_Goal:_
Repeat the listing in full. Nothing may be added or left out.

_Data:_

::::::::

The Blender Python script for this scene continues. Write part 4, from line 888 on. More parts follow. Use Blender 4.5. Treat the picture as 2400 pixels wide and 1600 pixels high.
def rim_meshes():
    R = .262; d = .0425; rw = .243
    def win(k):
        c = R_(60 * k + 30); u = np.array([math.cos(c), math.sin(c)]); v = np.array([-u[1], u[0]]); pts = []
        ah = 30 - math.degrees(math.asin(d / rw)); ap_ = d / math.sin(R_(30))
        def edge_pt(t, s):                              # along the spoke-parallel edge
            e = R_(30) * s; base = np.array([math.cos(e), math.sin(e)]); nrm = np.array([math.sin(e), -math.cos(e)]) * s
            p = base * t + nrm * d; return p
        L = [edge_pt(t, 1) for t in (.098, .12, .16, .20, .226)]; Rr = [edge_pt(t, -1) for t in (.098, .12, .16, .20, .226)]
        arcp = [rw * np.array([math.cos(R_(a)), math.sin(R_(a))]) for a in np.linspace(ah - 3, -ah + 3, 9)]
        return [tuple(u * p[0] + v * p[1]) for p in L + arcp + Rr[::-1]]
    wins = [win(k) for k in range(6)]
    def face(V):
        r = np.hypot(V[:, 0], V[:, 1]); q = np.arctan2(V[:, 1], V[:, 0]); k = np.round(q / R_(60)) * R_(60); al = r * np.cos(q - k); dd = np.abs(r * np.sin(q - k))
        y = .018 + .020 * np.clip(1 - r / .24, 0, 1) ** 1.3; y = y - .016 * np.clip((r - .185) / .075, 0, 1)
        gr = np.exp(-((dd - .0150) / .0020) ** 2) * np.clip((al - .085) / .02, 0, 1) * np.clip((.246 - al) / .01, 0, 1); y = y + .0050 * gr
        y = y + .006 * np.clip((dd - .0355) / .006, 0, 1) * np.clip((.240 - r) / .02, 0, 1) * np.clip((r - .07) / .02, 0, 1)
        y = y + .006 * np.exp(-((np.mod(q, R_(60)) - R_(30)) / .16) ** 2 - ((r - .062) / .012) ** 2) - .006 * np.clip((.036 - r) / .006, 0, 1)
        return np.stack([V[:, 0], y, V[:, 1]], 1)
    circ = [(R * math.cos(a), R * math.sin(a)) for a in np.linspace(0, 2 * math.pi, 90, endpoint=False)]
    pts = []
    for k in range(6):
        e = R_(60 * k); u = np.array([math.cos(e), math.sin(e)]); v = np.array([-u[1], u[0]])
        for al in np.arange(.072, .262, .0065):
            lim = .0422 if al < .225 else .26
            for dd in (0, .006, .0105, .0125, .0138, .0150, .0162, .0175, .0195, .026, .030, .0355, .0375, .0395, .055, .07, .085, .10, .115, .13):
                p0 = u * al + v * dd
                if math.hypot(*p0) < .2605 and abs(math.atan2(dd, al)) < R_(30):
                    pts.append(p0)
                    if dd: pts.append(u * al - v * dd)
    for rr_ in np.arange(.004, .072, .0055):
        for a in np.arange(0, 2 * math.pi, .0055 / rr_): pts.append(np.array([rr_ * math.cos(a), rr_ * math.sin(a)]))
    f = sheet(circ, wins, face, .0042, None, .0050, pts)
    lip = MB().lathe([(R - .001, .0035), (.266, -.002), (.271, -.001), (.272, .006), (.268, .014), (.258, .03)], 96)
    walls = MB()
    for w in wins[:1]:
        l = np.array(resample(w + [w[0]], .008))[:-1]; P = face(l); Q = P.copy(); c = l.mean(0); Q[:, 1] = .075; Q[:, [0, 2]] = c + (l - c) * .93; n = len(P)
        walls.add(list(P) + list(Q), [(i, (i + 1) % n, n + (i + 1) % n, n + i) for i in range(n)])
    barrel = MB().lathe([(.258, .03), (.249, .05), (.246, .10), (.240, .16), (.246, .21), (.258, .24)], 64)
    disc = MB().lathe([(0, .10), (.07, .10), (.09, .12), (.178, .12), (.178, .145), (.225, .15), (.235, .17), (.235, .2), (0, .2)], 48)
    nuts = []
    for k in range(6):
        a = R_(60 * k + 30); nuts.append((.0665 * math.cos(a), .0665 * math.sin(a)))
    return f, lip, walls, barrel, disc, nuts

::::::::

_Answer to the exercise:_
The Blender Python script for this scene continues. Write part 4, from line 888 on. More parts follow. Use Blender 4.5. Treat the picture as 2400 pixels wide and 1600 pixels high.
def rim_meshes():
    R = .262; d = .0425; rw = .243
    def win(k):
        c = R_(60 * k + 30); u = np.array([math.cos(c), math.sin(c)]); v = np.array([-u[1], u[0]]); pts = []
        ah = 30 - math.degrees(math.asin(d / rw)); ap_ = d / math.sin(R_(30))
        def edge_pt(t, s):                              # along the spoke-parallel edge
            e = R_(30) * s; base = np.array([math.cos(e), math.sin(e)]); nrm = np.array([math.sin(e), -math.cos(e)]) * s
            p = base * t + nrm * d; return p
        L = [edge_pt(t, 1) for t in (.098, .12, .16, .20, .226)]; Rr = [edge_pt(t, -1) for t in (.098, .12, .16, .20, .226)]
        arcp = [rw * np.array([math.cos(R_(a)), math.sin(R_(a))]) for a in np.linspace(ah - 3, -ah + 3, 9)]
        return [tuple(u * p[0] + v * p[1]) for p in L + arcp + Rr[::-1]]
    wins = [win(k) for k in range(6)]
    def face(V):
        r = np.hypot(V[:, 0], V[:, 1]); q = np.arctan2(V[:, 1], V[:, 0]); k = np.round(q / R_(60)) * R_(60); al = r * np.cos(q - k); dd = np.abs(r * np.sin(q - k))
        y = .018 + .020 * np.clip(1 - r / .24, 0, 1) ** 1.3; y = y - .016 * np.clip((r - .185) / .075, 0, 1)
        gr = np.exp(-((dd - .0150) / .0020) ** 2) * np.clip((al - .085) / .02, 0, 1) * np.clip((.246 - al) / .01, 0, 1); y = y + .0050 * gr
        y = y + .006 * np.clip((dd - .0355) / .006, 0, 1) * np.clip((.240 - r) / .02, 0, 1) * np.clip((r - .07) / .02, 0, 1)
        y = y + .006 * np.exp(-((np.mod(q, R_(60)) - R_(30)) / .16) ** 2 - ((r - .062) / .012) ** 2) - .006 * np.clip((.036 - r) / .006, 0, 1)
        return np.stack([V[:, 0], y, V[:, 1]], 1)
    circ = [(R * math.cos(a), R * math.sin(a)) for a in np.linspace(0, 2 * math.pi, 90, endpoint=False)]
    pts = []
    for k in range(6):
        e = R_(60 * k); u = np.array([math.cos(e), math.sin(e)]); v = np.array([-u[1], u[0]])
        for al in np.arange(.072, .262, .0065):
            lim = .0422 if al < .225 else .26
            for dd in (0, .006, .0105, .0125, .0138, .0150, .0162, .0175, .0195, .026, .030, .0355, .0375, .0395, .055, .07, .085, .10, .115, .13):
                p0 = u * al + v * dd
                if math.hypot(*p0) < .2605 and abs(math.atan2(dd, al)) < R_(30):
                    pts.append(p0)
                    if dd: pts.append(u * al - v * dd)
    for rr_ in np.arange(.004, .072, .0055):
        for a in np.arange(0, 2 * math.pi, .0055 / rr_): pts.append(np.array([rr_ * math.cos(a), rr_ * math.sin(a)]))
    f = sheet(circ, wins, face, .0042, None, .0050, pts)
    lip = MB().lathe([(R - .001, .0035), (.266, -.002), (.271, -.001), (.272, .006), (.268, .014), (.258, .03)], 96)
    walls = MB()
    for w in wins[:1]:
        l = np.array(resample(w + [w[0]], .008))[:-1]; P = face(l); Q = P.copy(); c = l.mean(0); Q[:, 1] = .075; Q[:, [0, 2]] = c + (l - c) * .93; n = len(P)
        walls.add(list(P) + list(Q), [(i, (i + 1) % n, n + (i + 1) % n, n + i) for i in range(n)])
    barrel = MB().lathe([(.258, .03), (.249, .05), (.246, .10), (.240, .16), (.246, .21), (.258, .24)], 64)
    disc = MB().lathe([(0, .10), (.07, .10), (.09, .12), (.178, .12), (.178, .145), (.225, .15), (.235, .17), (.235, .2), (0, .2)], 48)
    nuts = []
    for k in range(6):
        a = R_(60 * k + 30); nuts.append((.0665 * math.cos(a), .0665 * math.sin(a)))
    return f, lip, walls, barrel, disc, nuts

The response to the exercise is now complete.